What home decor catalogues don't tell you

"Oh, you've bought a house!" came the oohs and aahs, "So fun! You can pick out all the things you like!"

I'd read all the interior design catalogues. I knew which colour palettes I favoured. I demanded the impossible of a three-room HDB flat sans utility room - that our entire house look as spacious and breezy as the effortless, high-gloss, magazine-centrefold, Scandinavian-channelling photographs of studio apartments transformed.

We would host charming house parties, have a good supply of wine, adorn our walls with quirky art by local artists and generally be the hip nesting couple.

Or so I thought.

After wrestling with all the bureaucracy it took to obtain the flat, and then even more bureaucracy to fund something that cost three times what it did my parents' generation, my husband and I found ourselves with a space not much larger than the office toilet.

The previous owners had lived there for 30 years. They also seemed to have kept everything they had acquired over those 30 years and decided that they would not open any of the windows - ever. The house smelled distinctly mouldy. The walls were a Panadol-pink. I had a slight panic attack after signing over my life's savings, forgetting that it was quiet, in an excellent location, and wonderfully windy the moment we did, in fact, open all the windows.

Working on a house, I've found, is like living out a metaphor of marriage.

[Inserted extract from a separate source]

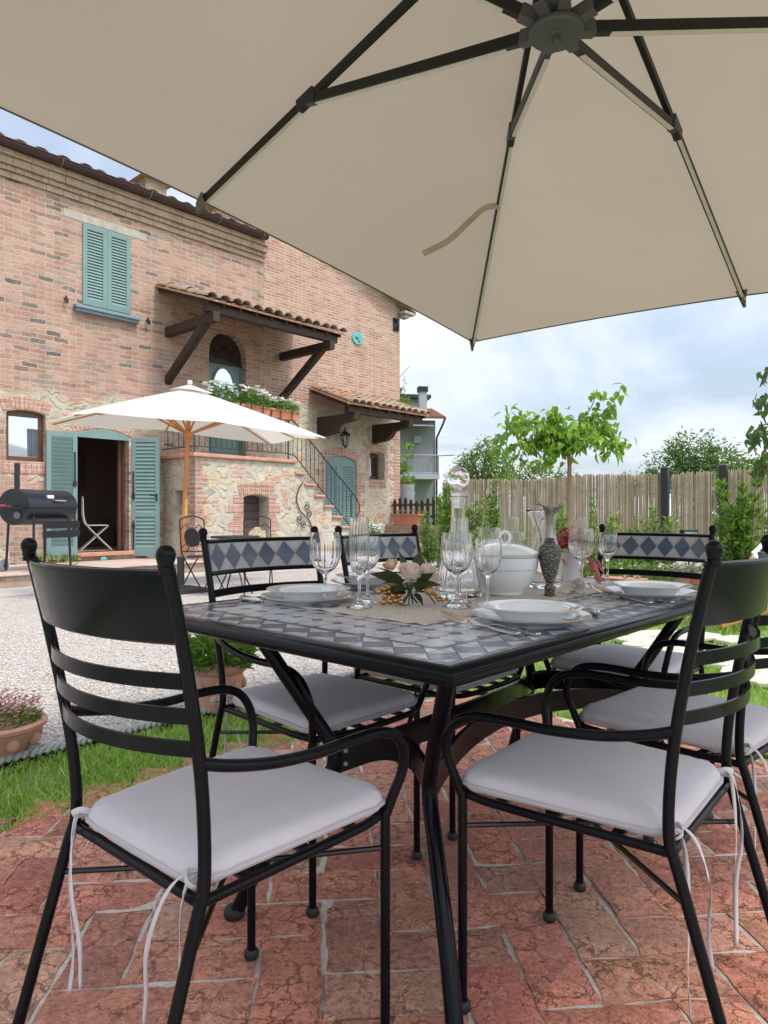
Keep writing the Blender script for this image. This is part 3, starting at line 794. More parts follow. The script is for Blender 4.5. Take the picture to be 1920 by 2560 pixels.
CHAIRS = [  # x, y, facing (deg), chair label, cushion label
    (-.2802, 1.2779, 49.46, 'near left dining chair with its plain dark back to the viewer', 'pale cushion on the near left chair, its long ties hanging in front'),
    (.4407, 1.4234, 141.13, 'near right dining chair with curved slats, drawn up to the long table side', 'pale cushion on the near right chair beside the front table leg'),
    (.8036, 1.8313, 133.48, 'dining chair behind the near right one, cut by the right edge', 'pale cushion on the second chair of the right-hand side'),
    (-.1882, 2.009, -43.62, 'dining chair whose blue diamond tiled back stands left behind the plates', 'pale cushion under the left far corner of the table'),
    (.1864, 2.4138, -40.87, 'dining chair with blue tiled back half hidden behind the roses', 'cushion mostly hidden under the table on the chair behind the roses'),
    (.8815, 2.5194, 228.21, 'dining chair at the far table end with black diamond tiled back', 'pale cushion at the far table end above the lawn'),
]
ch0 = thing('dining_chair', CHAIRS[0][3], 'chair', (CHAIRS[0][0], CHAIRS[0][1], 0), R(CHAIRS[0][2]-90), 'wrought metal dining chairs round the table')
chair_parts(ch0)
cu0 = thing('seat_cushion', CHAIRS[0][4], 'cushion', (CHAIRS[0][0], CHAIRS[0][1], .448), R(CHAIRS[0][2]-90), 'tied seat cushions on the dining chairs')
cushion_parts(cu0)
for x, y, a, l1, l2 in CHAIRS[1:]:
    dup(ch0, (x, y, 0), R(a-90), l1); dup(cu0, (x, y, .448), R(a-90), l2)

# ------------------------------------------------------------------ table
TN = Vector((.111, 1.160, 0)); TA = R(47.31); TL, TW, TH = 1.65, 1.02, .744
tv = Vector((math.cos(TA), math.sin(TA), 0)); tu = Vector((-math.sin(TA), math.cos(TA), 0))
def tp(s, t, z=TH): return TN + tv*s + tu*t + Vector((0,0,z))
def st(p): d = Vector((p.x, p.y, 0)) - TN; return d.dot(tv), d.dot(tu)
table = thing('mosaic_table', 'long dark metal table with slate mosaic top, laid for a meal', 'table', (TN.x, TN.y, 0), TA)
mb = MB()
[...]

That checklist of expectations and things you refuse to compromise on? Chuck that out the window.

You will not get that exact shade of wooden laminate. It exists - but only in your mind.

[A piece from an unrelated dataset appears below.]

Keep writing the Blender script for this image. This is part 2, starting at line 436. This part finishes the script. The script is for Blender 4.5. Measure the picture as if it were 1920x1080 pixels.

You will not have enough space for a sofa, a dining table, a refrigerator, a rowing machine, a bar counter and a shoe cabinet all in one row according to your unimpeachable design sensibilities. Something will have to go. It will probably be your ego.

You will also encounter tiny problems that will mysteriously magnify themselves - because they can.

My husband, for instance, set out to buy eight-foot laundry poles, the standard size for our shoebox flat (he moved in before I did).

Then he texted me at 2am, after chucking an ever-expanding organism of laundry into our brand-new washing machine: "The laundry poles are six inches too long. They won't fit inside that ceiling space for laundry poles."

I inhaled and exhaled deeply: "It's okay. We can get the bamboo poles cut at that hardware shop."

"They're aluminium poles."

"Why did you buy aluminium poles! They're so expensive! How will we cut them!"

There was a pause. He replied: "I liked them better."

A lot about caring for a house is learning how to problem-solve as a team - and learning to let go. We eventually managed to trim the poles down to size with a $1.50 hand saw and gaffa tape.

Weekend after weekend, we learnt how to troubleshoot and compromise and smooth over each other's meltdowns (The Internet will be one month late? The shoe cabinet will have to be in the corridor? There's a wasp living in our gate?).

Why, I despaired, why is it that all those home decor catalogues never reveal a toilet crammed with assorted mops and scrubs, an awkward ironing board squashed behind a door or grimy sponges lining the sink?

My husband suppressed a laugh: "Honey, they hide all that during the photoshoot. Everyone has them."

I suppose it is better to have a house (and a marriage) with a mismatched colour scheme but with all the right cleaning materials to keep it spick and span, than to have a perfect facade decaying within.

Earlier this week - incidentally, our final week of renovation - I received a cheery yellow postcard from the arts space The Substation as part of their long-running Love Letters Project.

On the back was printed a poem titled Buying Furniture, by local writer Loh Guan Liang. I smiled, allowed myself to get a little misty-eyed and sent it to my husband:

When it was my turn to buy

a dining table, shared days

became measured to fit married life;

I had to throw window-shopping

out the door and learn to grow

into each other's promises

as we settle for a love called home.